§ RECORD EXTRACTS:
·····

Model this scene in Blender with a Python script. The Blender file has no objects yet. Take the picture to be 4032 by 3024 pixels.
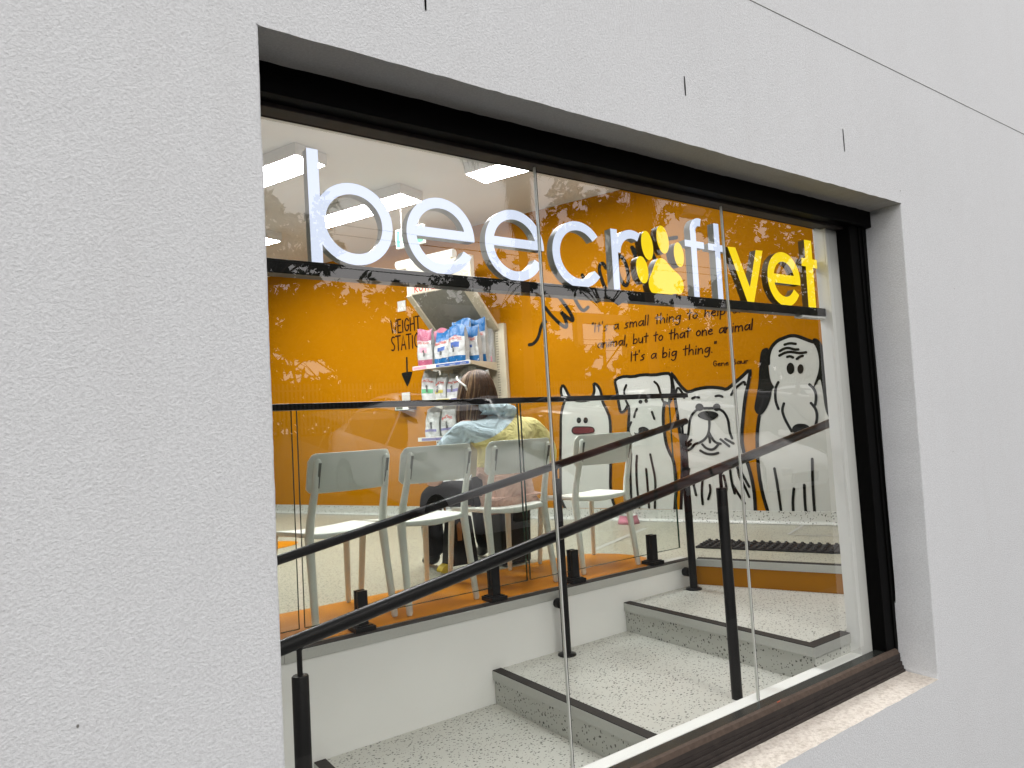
import bpy, bmesh, math, random
from math import radians, sin, cos, pi, sqrt
from mathutils import Vector, Matrix
from mathutils.geometry import tessellate_polygon
rnd = random.Random(7)
S = bpy.context.scene
# ------------------------------------------------------------------ camera, sky, sun, exposure
cam_d = bpy.data.cameras.new('camera'); cam = bpy.data.objects.new('camera', cam_d); S.collection.objects.link(cam); S.camera = cam
CX = Vector((0.81424588, -0.57762957, -0.05785953)); CY = Vector((-0.01102581, 0.08426248, -0.99638259)); CZ = Vector((0.58041543, 0.81193837, 0.06224155))
m = Matrix((( CX.x, -CY.x, -CZ.x, 0.0), (CX.y, -CY.y, -CZ.y, -1.6), (CX.z, -CY.z, -CZ.z, 0.0), (0, 0, 0, 1)))
cam.matrix_world = m
cam_d.sensor_fit = 'HORIZONTAL'; cam_d.sensor_width = 36.0; cam_d.lens = 36.0 * 2790 / 4032
cam_d.clip_start = 0.05; cam_d.clip_end = 2000
W_ = bpy.data.worlds.new('World'); S.world = W_; W_.use_nodes = True
nt = W_.node_tree; nt.nodes.clear()
sky = nt.nodes.new('ShaderNodeTexSky'); sky.sky_type = 'NISHITA'; sky.sun_disc = False; sky.sun_elevation = radians(48); sky.sun_rotation = radians(187)
sky.air_density = 1.5; sky.dust_density = 4.0
mixc = nt.nodes.new('ShaderNodeMixRGB'); mixc.inputs[0].default_value = 0.86; mixc.inputs[2].default_value = (17.6, 16.9, 16.7, 1)
wbg = nt.nodes.new('ShaderNodeBackground'); wbg.inputs[1].default_value = 0.1
wout = nt.nodes.new('ShaderNodeOutputWorld')
nt.links.new(sky.outputs[0], mixc.inputs[1]); nt.links.new(mixc.outputs[0], wbg.inputs[0]); nt.links.new(wbg.outputs[0], wout.inputs[0])
sd = bpy.data.lights.new('sun', 'SUN'); sd.energy = 0.8; sd.angle = radians(12); sd.color = (1.0, 0.97, 0.93)
so = bpy.data.objects.new('sun', sd); S.collection.objects.link(so)
so.rotation_euler = Vector((0.08, 0.66, -0.75)).to_track_quat('-Z', 'Y').to_euler(); so.location = (-8, -12, 14)
S.view_settings.view_transform = 'Standard'; S.view_settings.look = 'None'; S.view_settings.exposure = 0.0; S.view_settings.gamma = 1.0
S.render.engine = 'CYCLES'
cy = S.cycles; cy.use_denoising = True; cy.use_adaptive_sampling = True; cy.adaptive_threshold = 0.02; cy.max_bounces = 10; cy.transparent_max_bounces = 16
cy.diffuse_bounces = 5; cy.glossy_bounces = 5; cy.sample_clamp_indirect = 6.0; cy.caustics_reflective = False; cy.caustics_refractive = False

# ------------------------------------------------------------------ materials
def newmat(name):
    mt = bpy.data.materials.new(name); mt.use_nodes = True; return mt, mt.node_tree, mt.node_tree.nodes['Principled BSDF']
def N(t, k, **kw):
    n = t.nodes.new(k)
    for a, b in kw.items(): setattr(n, a, b)
    return n
def pmat(name, col, rough=0.5, metal=0.0, var=0.06, vscale=8.0, bump=0.0, bscale=60.0, emis=None, estr=0.0, spec=0.28, col2=None, coat=0.0):
    mt, t, b = newmat(name)
    g = N(t, 'ShaderNodeNewGeometry')
    nz = N(t, 'ShaderNodeTexNoise'); nz.inputs['Scale'].default_value = vscale; nz.inputs['Detail'].default_value = 5
    t.links.new(g.outputs['Position'], nz.inputs['Vector'])
    r = N(t, 'ShaderNodeMixRGB')
    c = col; c2 = col2 or tuple(max(0, x * (1 - var * 2.2)) for x in col)
    r.inputs[1].default_value = (*c2, 1); r.inputs[2].default_value = (*tuple(min(1, x * (1 + var)) for x in c), 1)
    t.links.new(nz.outputs[0], r.inputs[0]); t.links.new(r.outputs[0], b.inputs['Base Color'])
    b.inputs['Roughness'].default_value = rough; b.inputs['Metallic'].default_value = metal; b.inputs['Specular IOR Level'].default_value = spec
    if coat: b.inputs['Coat Weight'].default_value = coat
    if bump:
        n2 = N(t, 'ShaderNodeTexNoise'); n2.inputs['Scale'].default_value = bscale; n2.inputs['Detail'].default_value = 4
        t.links.new(g.outputs['Position'], n2.inputs['Vector'])
        bp = N(t, 'ShaderNodeBump'); bp.inputs['Strength'].default_value = 1.0; bp.inputs['Distance'].default_value = bump
        t.links.new(n2.outputs[0], bp.inputs['Height']); t.links.new(bp.outputs[0], b.inputs['Normal'])
    if emis: b.inputs['Emission Color'].default_value = (*emis, 1); b.inputs['Emission Strength'].default_value = estr
    return mt
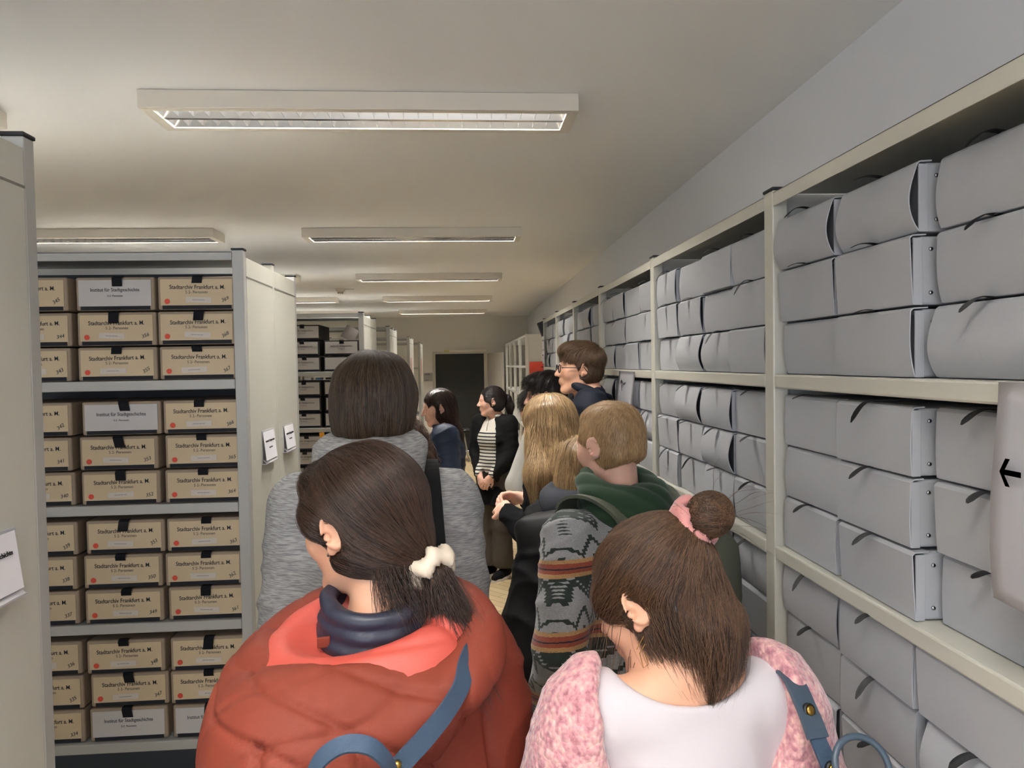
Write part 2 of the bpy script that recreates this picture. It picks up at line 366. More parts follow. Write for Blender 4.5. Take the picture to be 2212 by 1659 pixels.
for (yy,zz,l) in ((6.22,1.93,'upper'),(6.22,1.80,'lower')):
    r=empty('box_label_sheet',(XF-.012,yy,zz),label='%s of two white label sheets at the far end of the right rack'%l,cat='label sheet')
    MB().box((-.003,-.07,-.055),(0,.07,.055)).obj('paper',M_paper,r); text('#####',.03,M_inkg,(-.004,0,.02),'-X',r); 
# leaning loose flap / black folder at rack end
r=empty('lever_file',(XF+.0,6.42,1.99),label='black file tilting out of the far end of the right rack',cat='file')
o=MB().box((0,-.04,-.1),(.2,.04,.13),.004).obj('cover',M_cap,r); o.rotation_euler=(0,-.35,0)
# second rack farther away (empty, white)
M_steelw=mat('white_steel',(232,230,224),.4)
r2=empty('shelving_rack',(.80,9.1,0),label='empty white open shelving with pale end panel near the back wall',cat='shelving')
MB().box((0,0,0),(.43,.02,2.125),.003).obj('end_panel',M_steelw,r2)
for j,y in enumerate((.0,1.05,2.1,3.15,4.2)):
    MB().box((0,y-.02,0),(.04,y+.025,2.125),.003).box((.39,y-.02,0),(.43,y+.025,2.125),.003).obj('post',M_steelw,r2)
MB().box((.425,.03,.05),(.43,4.17,2.1)).obj('back_panel',mat('grey_back_panel',(128,128,126),.6),r2)
for z in (2.12,1.72,1.32,.92,.5,.1): MB().box((0,.022,z-.03),(.43,4.18,z),.002).obj('shelf',M_steelw,r2)
r=empty('red_notice',(1.0,9.085,1.63),label='orange red notice with small black print on the end panel of the far white shelving',cat='notice')
MB().box((-.15,-.003,-.14),(.15,0,.14),.001).obj('sheet',M_red,r); text('########',.03,M_ink,(.06,-.004,.07),'-Y',r); text('######',.03,M_ink,(.06,-.004,.0),'-Y',r)
# ------------------------------------------------------------------ left double-sided shelving units
UX=-.70
def unit(y0,y1,label,front_boxes=False,length=1.03,nb=3,x=UX,panels=True,lv=LV,back=False):
    r=empty('shelving_unit',(x,y0,0),label=label,cat='shelving'); D=y1-y0; ym=D/2
    for k in range(1 if length<1.2 else 2):
        pass
    xs=[0]+[-(j+1)*length for j in range(nb)]
    for j,px in enumerate(xs):
        for yy in (0,ym-.016,D-.03):
            o=MB().box((px-.036,yy,0),(px,yy+.03,2.13),.003).obj('post',M_steeld if yy!=ym-.016 else M_steel,r)
            MB().box((px-.038,yy-.002,2.13),(px+.002,yy+.032,2.137),.002).obj('post_cap',M_cap,o)
    for ya,yb in ((.031,ym-.017),(ym+.015,D-.031)):
        MB().box((-.012,ya,.02),(0,yb,2.11),.001).obj('side_panel',M_steel,r)
        MB().box((-.013,ya,2.045),(.0012,yb,2.049)).obj('panel_seam',mat('seam_shadow_gap',(120,118,110),.6),r)
    for ya,yb in ((0,ym-.001),(ym+.001,D)):
        for z in lv: 
            for j in range(nb): MB().box((-length*(j+1)+.001,ya+.002,z-.032),(-.037-length*j,yb-.002,z),.003).obj('shelf',M_steeld,r)
        MB().box((-length*nb,ya+.002,2.098),(-.037,ya+.012,2.127),.002).box((-length*nb,ya+.002,2.123),(-.037,yb-.002,2.127)).obj('top_panel',M_steeld,r)
    if back: MB().box((-length*nb,ym-.004,.1),(-.037,ym-.001,2.1)).obj('back_panel',mat('shade_backing',(70,74,80),.7),r)  # added sheet, coloured dark for the shade behind the boxes
    return r
def holder(x,y0,y1,z0,z1,label,parts):
    r=empty('label_holder',(x,(y0+y1)/2,z0),label=label,cat='label holder'); W=(y1-y0)/2; Hh=z1-z0
    MB().box((0,-W,0),(.003,W,Hh)).box((.003,-W,0),(.018,W,.002)).obj('back_plate',M_hold,r)
    MB().prism([(.004,-W+.004,.014),(.004,W-.004,.014),(.016,W-.004,.001),(.016,-W+.004,.001)],(.0015,0,.0015)).obj('lower_lip',M_hold,r)
    MB().prism([(.0155,-W+.004,.012),(.0155,W-.006,.012),(.0045,W-.006,Hh-.004),(.0045,-W+.004,Hh-.004)],(.0008,0,0)).obj('paper_card',M_paper,r)
    s1,s2=parts
    a=math.atan2(.011,Hh-.016)
    for s_,u,sz in ((s1,.66,.0105),(s2,.42,.011)):
        o=link(bpy.data.objects.new('lettering',text_mesh(s_,sz,M_ink,bold=.0002)),r)
        o.matrix_local=Matrix.Translation((.0176-.011*u,0.0,.012+(Hh-.016)*u))@Matrix.Rotation(-a,4,'Y')@FACE['+X']
    return r
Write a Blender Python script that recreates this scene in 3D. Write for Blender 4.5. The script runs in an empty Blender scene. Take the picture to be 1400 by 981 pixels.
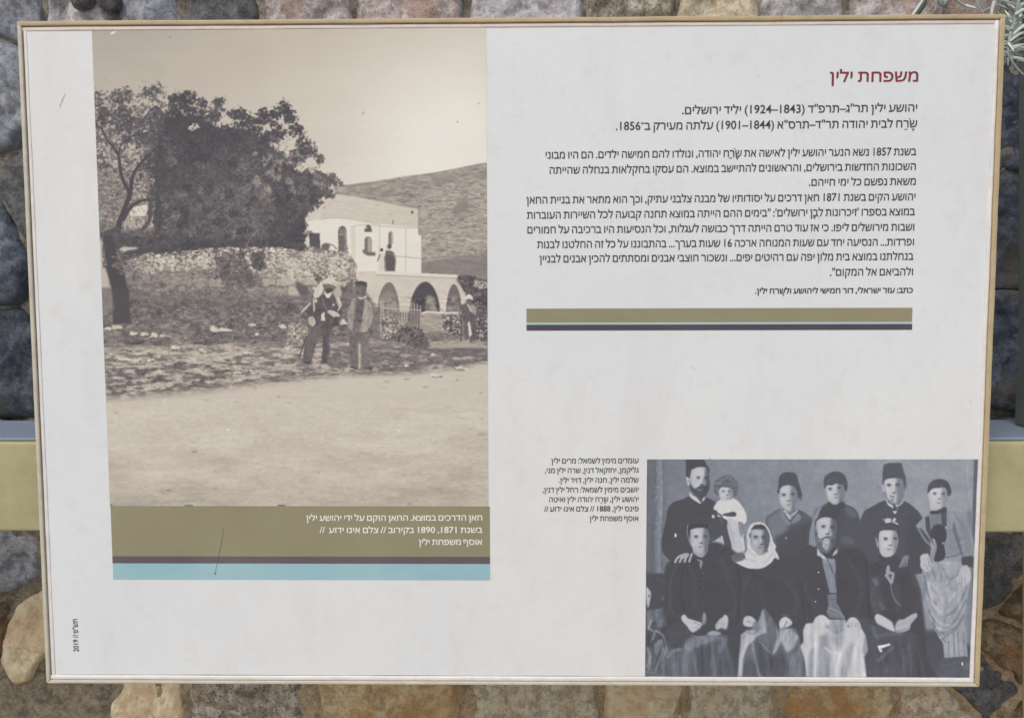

·····

§ WORK REQUIRED: Identify each line in the records above containing the word "parts"; copy those lines.

§ SOLUTION:
Write part 2 of the bpy script that recreates this picture. It picks up at line 366. More parts follow. Write for Blender 4.5. Take the picture to be 2212 by 1659 pixels.
def holder(x,y0,y1,z0,z1,label,parts):
    s1,s2=parts